What Is a Feature Audit? How to Evaluate and Improve Your Product's Feature Set

Project Management

A feature audit is a systematic evaluation of every feature in a product to assess whether it is delivering value — to users, to the business, or to both. The purpose of a feature audit is to identify features that are underperforming, underused, confusing, or no longer aligned with the product’s current direction, so that informed decisions can be made about whether to improve, maintain, deprecate, or remove them.

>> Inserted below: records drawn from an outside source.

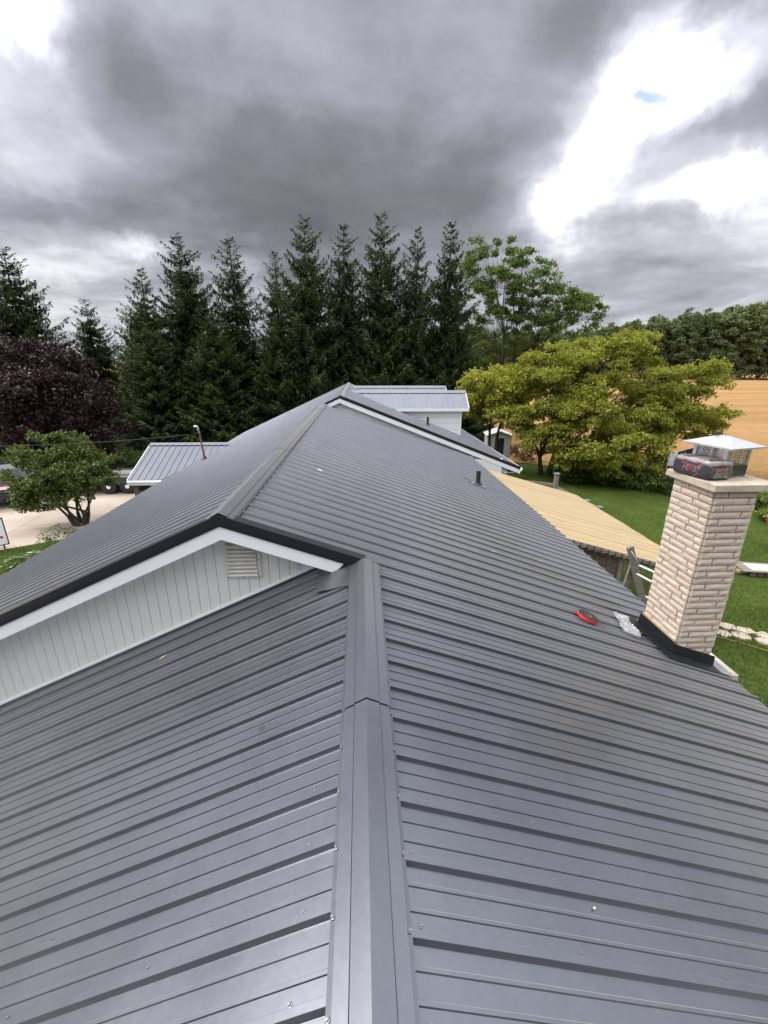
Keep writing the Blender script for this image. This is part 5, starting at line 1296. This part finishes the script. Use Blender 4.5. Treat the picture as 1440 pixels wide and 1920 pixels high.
tr = thing('flatbed_trailer', 'black tandem-axle flatbed trailer loaded with lumber behind the small tree', 'trailer', (-11.9, 20.6, GZ + .016), R(4))
MB().box((-3.0, -.95, .58), (2.6, .95, .66)).build('deck', fence_m, tr); 
for sgn in (-1, 1):
    MB().box((-3.0, min(sgn * .96, sgn * 1.02), .50), (2.6, max(sgn * .96, sgn * 1.02), .70)).build('side_rail', darksteel_m, tr)
    for x in (.35, 1.15): wheel(tr, x, sgn * .90, .34, .34, .2, white_m)
    b = MB(); b.prism([(-.12, .70), (1.62, .70), (1.55, .76), (-.05, .76)], 1, min(sgn * .8, sgn * 1.03), max(sgn * .8, sgn * 1.03)); b.build('mudguard', darksteel_m, tr)
b = MB(); b.hexa([(2.6, -.5, .52), (3.8, -.05, .52), (3.8, .05, .52), (2.6, .5, .52), (2.6, -.5, .60), (3.8, -.05, .60), (3.8, .05, .60), (2.6, .5, .60)]); b.build('drawbar', darksteel_m, tr)
for i in range(5): tag(MB().box((-14.6 + .04 * i, 20.0 + .24 * i, GZ + .69), (-10.6 + .1 * i, 20.21 + .24 * i, GZ + .74)).build('lumber_board', newwood_m), f'pale lumber board on the trailer bed, {["nearest the house", "second", "middle", "fourth", "farthest"][i]} of five', 'board', 'lumber on the trailer')
for i in range(3): tag(MB().box((-13.6 + 1.1 * i, 20.1, GZ + .745), (-12.7 + 1.1 * i, 20.9, GZ + .80 + .03 * i)).build('metal_sheet', galv_m), f'{["left", "middle", "right"][i]} bundle of bright metal sheets on the trailer load', 'sheet metal', 'metal on the trailer')

# white sign panel at the left edge
sg = thing('yard_sign', 'white yard sign with black frame and small red and green marks at the left edge', 'sign', (-11.75, 13.3, GZ), R(38))
MB().box((-.75, -.015, .18), (.42, .015, 1.02)).build('panel', white_m, sg)
b = MB()
for a_, c_ in (((-.78, -.025, 1.02), (.45, .025, 1.05)), ((-.78, -.025, .15), (.45, .025, .18)), ((.42, -.025, .18), (.45, .025, 1.02)), ((-.78, -.025, .18), (-.75, .025, 1.02))): b.box(a_, c_)
b.build('frame', trim_m, sg)
for x in (-.6, .3): MB().box((x - .02, -.02, 0), (x + .02, .02, .15)).build('leg', trim_m, sg)
rm, gm = mat('red print', (.55, .02, .02), .5), mat('green print', (.02, .12, .05), .5)
for (x, z, m_) in ((.30, .42, rm), (.26, .78, gm), (.10, .78, gm), (-.06, .78, gm)): MB().lathe([(.001, 0), (.045, 0), (.045, .004)], (0, 0, 0), 16).build('mark', m_, sg).matrix_basis = Matrix.Translation((x, -.015, z)) @ Matrix.Rotation(R(90), 4, 'X')
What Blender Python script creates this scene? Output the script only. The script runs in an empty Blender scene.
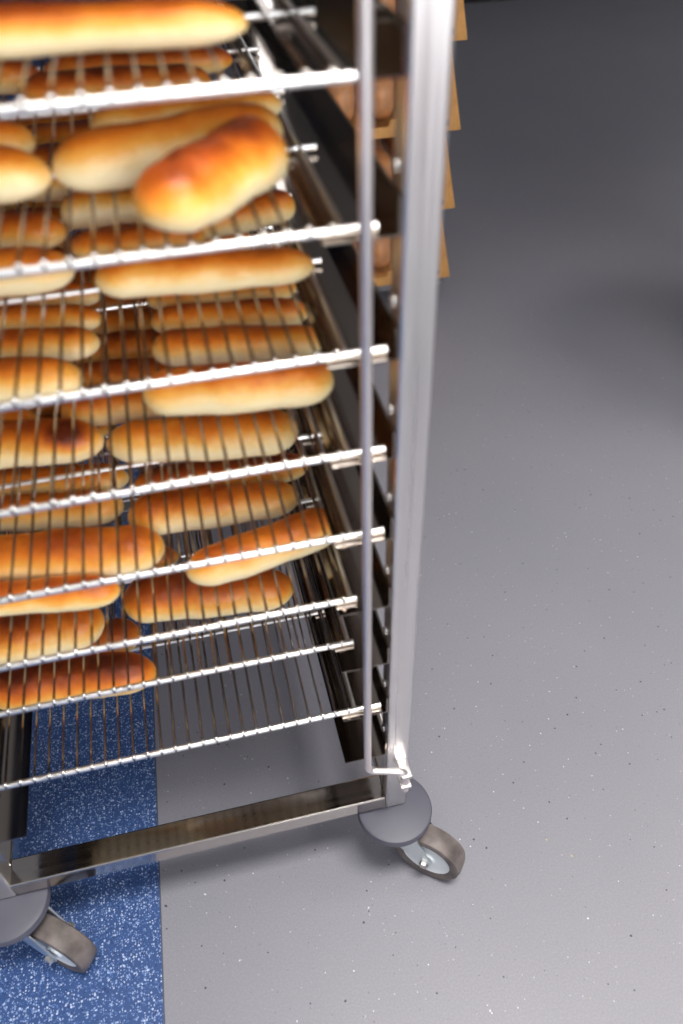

Feature audits are the antidote to feature creep. While feature creep adds features without sufficient evaluation, feature audits subject the existing feature set to the same rigorous scrutiny that any new feature would (or should) receive before being built.

Why Feature Audits Matter

Products accumulate features over time. What starts as a focused, coherent product often becomes cluttered as years of additions pile up. Features that were valuable in one market context may be irrelevant in another. Features built for a customer segment that’s no longer a priority may continue consuming engineering resources indefinitely simply because removing them is uncomfortable.

Without periodic feature audits:

  • Unused features continue to be maintained, documented, and supported at ongoing cost
  • Confusing or redundant features erode the user experience for everyone
  • The product’s value proposition blurs as the feature set grows unfocused
  • Development velocity slows as teams work around accumulated complexity

How to Conduct a Feature Audit

Step 1: Inventory Every Feature

Create a complete list of all features currently in the product. This is often more work than expected — many products have undocumented features, edge-case capabilities, or legacy functions that aren’t in any official documentation.

Step 2: Gather Usage Data

For each feature, collect quantitative usage data:

  • What percentage of active users have used this feature at least once?
  • What percentage use it regularly (weekly or monthly)?
  • What is the trend over time — is usage growing, stable, or declining?

Usage data is the most objective input into a feature audit. A feature used by 5% of users and declining is a very different candidate than one used by 5% but growing.

Step 3: Assess Business Value

Usage alone doesn’t tell the whole story. Some low-usage features are critical for specific customer segments or deal-closing scenarios. Assess:

  • Is this feature a key differentiator in enterprise or specific vertical sales?
  • Is it required for regulatory compliance or contractual commitments?
  • Is it a dependency for other features or integrations?

Step 4: Evaluate User Experience Impact

Assess whether the feature contributes to or detracts from the overall user experience:

  • Does it add cognitive load or UI clutter?
  • Is it frequently the source of user confusion or support tickets?
  • Does it conflict with the current product direction or user journey?

Step 5: Categorize and Decide

For each feature, reach one of four conclusions:

  • Keep and maintain — The feature is delivering value and should be sustained
  • Improve — The feature has potential but is underperforming due to discoverability, design, or implementation issues; invest to make it better
  • Deprecate — The feature is no longer valuable enough to maintain; sunset it with appropriate notice and migration support for affected users
  • Remove — The feature is actively harmful to the product experience and should be removed

Step 6: Communicate and Execute

Feature deprecation and removal require careful communication with affected users. Sufficient notice, migration guidance, and transparency about the reasoning helps maintain trust even when users lose a capability they used.

How Often to Conduct Feature Audits

Most product teams benefit from a formal feature audit annually or biannually. In faster-moving environments or products with a history of significant feature accumulation, more frequent reviews may be warranted.

Key Takeaways

A feature audit is one of the most valuable — and most neglected — practices in product management. The discipline of evaluating what already exists with the same rigor applied to what might be built next leads to leaner, more focused products that serve users better, cost less to maintain, and are easier to position competitively. Removing a bad feature is sometimes more valuable than shipping a good one.